## THE TASK
Find each line with "recreates" and copy it.

[Part of a data file]
* * * *

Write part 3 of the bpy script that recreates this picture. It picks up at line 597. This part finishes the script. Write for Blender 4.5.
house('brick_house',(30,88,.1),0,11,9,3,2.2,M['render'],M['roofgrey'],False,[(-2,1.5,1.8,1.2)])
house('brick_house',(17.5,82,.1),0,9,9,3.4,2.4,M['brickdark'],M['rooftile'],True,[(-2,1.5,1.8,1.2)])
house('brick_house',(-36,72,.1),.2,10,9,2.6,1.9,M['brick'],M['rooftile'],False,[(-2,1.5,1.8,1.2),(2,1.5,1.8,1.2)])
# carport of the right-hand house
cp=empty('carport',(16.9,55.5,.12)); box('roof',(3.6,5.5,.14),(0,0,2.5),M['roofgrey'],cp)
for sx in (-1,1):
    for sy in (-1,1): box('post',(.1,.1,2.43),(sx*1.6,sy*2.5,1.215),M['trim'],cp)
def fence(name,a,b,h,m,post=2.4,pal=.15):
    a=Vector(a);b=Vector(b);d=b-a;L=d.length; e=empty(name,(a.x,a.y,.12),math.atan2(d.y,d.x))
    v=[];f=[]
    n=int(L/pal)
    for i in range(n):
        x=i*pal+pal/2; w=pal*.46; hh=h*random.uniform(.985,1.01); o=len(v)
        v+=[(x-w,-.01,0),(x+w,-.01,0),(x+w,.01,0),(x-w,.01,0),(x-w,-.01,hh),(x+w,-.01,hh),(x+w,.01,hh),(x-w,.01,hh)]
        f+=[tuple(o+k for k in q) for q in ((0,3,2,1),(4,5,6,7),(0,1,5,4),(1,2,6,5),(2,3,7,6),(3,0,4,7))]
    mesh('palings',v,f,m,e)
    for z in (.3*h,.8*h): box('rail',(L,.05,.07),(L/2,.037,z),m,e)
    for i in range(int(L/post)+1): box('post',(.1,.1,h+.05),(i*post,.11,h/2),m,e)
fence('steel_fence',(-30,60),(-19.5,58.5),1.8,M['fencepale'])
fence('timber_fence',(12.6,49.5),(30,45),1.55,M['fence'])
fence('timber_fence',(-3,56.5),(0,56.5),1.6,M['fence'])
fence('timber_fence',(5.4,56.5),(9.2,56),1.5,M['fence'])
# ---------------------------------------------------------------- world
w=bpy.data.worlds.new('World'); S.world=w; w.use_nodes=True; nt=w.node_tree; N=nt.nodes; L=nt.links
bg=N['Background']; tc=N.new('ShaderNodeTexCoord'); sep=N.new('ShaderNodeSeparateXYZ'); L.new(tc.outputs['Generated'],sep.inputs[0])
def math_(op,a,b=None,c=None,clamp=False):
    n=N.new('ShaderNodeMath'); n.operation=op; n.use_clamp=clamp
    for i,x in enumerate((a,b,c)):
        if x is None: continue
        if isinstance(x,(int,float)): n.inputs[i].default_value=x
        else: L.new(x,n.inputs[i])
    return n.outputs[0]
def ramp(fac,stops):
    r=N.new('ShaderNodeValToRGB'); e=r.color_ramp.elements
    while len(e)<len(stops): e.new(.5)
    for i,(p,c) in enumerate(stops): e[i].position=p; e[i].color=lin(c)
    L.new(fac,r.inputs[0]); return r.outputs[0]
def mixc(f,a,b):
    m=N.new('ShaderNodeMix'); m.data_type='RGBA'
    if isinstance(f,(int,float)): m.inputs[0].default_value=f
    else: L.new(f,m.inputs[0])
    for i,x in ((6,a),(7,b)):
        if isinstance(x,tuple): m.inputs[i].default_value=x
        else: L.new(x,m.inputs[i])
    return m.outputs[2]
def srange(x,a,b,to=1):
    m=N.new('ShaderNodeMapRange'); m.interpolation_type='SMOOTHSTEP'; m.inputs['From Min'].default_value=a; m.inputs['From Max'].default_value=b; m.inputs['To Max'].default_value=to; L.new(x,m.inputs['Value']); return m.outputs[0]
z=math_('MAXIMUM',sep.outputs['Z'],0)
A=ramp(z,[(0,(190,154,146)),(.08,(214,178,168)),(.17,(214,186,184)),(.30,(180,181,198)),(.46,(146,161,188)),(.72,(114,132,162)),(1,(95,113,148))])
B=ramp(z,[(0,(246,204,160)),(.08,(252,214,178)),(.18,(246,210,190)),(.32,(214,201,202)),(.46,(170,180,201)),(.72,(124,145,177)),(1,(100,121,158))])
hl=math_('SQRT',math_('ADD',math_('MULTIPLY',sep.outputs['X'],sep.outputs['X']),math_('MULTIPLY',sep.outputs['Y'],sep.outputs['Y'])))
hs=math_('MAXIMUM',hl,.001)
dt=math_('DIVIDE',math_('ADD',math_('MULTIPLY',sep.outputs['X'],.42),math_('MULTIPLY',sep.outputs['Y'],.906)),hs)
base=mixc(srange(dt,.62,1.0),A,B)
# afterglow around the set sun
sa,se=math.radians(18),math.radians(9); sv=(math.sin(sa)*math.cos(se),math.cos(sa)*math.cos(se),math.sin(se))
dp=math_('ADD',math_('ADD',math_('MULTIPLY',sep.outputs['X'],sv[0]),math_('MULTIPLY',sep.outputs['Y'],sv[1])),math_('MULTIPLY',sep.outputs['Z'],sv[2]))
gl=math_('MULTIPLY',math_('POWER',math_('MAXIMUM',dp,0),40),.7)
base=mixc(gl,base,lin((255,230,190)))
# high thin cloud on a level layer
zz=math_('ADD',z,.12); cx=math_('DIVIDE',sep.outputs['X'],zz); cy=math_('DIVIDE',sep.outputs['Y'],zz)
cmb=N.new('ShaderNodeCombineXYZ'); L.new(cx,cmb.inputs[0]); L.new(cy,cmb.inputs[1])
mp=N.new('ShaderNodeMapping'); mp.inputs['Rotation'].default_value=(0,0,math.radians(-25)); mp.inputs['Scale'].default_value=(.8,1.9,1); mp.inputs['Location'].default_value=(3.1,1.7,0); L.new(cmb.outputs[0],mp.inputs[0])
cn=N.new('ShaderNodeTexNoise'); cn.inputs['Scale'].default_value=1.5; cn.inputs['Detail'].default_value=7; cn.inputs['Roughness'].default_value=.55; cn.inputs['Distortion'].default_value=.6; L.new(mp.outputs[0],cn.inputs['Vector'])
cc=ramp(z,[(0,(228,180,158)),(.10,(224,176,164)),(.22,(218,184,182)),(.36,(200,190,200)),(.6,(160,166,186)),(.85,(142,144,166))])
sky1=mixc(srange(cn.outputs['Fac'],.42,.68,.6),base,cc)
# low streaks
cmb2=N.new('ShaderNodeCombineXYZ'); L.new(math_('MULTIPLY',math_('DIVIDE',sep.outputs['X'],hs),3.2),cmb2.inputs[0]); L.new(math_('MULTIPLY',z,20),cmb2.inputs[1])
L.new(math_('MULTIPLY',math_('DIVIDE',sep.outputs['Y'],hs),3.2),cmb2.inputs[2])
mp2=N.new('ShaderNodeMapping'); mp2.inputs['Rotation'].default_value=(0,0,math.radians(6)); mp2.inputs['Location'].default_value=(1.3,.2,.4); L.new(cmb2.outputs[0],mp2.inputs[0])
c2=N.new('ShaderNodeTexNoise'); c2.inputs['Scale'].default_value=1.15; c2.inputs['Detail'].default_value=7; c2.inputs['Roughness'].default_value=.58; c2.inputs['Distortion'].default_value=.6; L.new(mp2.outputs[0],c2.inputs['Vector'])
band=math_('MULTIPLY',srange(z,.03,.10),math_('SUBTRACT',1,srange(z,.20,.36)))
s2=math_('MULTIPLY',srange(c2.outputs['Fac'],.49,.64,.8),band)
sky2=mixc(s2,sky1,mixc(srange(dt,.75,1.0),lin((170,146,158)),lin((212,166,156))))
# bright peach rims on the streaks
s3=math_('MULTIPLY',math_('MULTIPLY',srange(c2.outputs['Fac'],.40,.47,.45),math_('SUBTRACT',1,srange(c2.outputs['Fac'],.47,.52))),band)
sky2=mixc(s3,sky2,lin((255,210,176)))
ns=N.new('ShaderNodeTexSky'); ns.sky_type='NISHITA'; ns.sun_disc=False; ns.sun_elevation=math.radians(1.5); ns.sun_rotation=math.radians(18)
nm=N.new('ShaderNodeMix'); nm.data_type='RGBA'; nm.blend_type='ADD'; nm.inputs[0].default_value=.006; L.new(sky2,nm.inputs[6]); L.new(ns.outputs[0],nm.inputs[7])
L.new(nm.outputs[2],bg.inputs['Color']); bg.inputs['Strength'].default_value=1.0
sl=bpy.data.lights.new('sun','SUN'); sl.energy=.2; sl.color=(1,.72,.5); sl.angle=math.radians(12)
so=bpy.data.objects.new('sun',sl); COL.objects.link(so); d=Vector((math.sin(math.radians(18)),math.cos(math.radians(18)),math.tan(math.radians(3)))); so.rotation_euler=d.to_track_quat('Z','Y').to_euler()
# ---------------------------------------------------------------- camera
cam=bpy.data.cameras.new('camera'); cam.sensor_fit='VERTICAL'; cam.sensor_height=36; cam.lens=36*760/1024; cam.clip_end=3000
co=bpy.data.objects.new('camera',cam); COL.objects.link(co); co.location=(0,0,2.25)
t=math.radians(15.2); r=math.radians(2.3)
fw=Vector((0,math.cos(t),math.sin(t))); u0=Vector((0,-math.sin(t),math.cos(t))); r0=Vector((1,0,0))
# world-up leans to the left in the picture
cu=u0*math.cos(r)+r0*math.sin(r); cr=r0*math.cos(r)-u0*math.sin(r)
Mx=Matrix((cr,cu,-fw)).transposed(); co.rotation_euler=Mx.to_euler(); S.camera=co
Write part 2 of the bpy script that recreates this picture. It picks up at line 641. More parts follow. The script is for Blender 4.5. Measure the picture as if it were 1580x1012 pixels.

* * * *

## EXERCISE RESPONSE
Write part 3 of the bpy script that recreates this picture. It picks up at line 597. This part finishes the script. Write for Blender 4.5.
Write part 2 of the bpy script that recreates this picture. It picks up at line 641. More parts follow. The script is for Blender 4.5. Measure the picture as if it were 1580x1012 pixels.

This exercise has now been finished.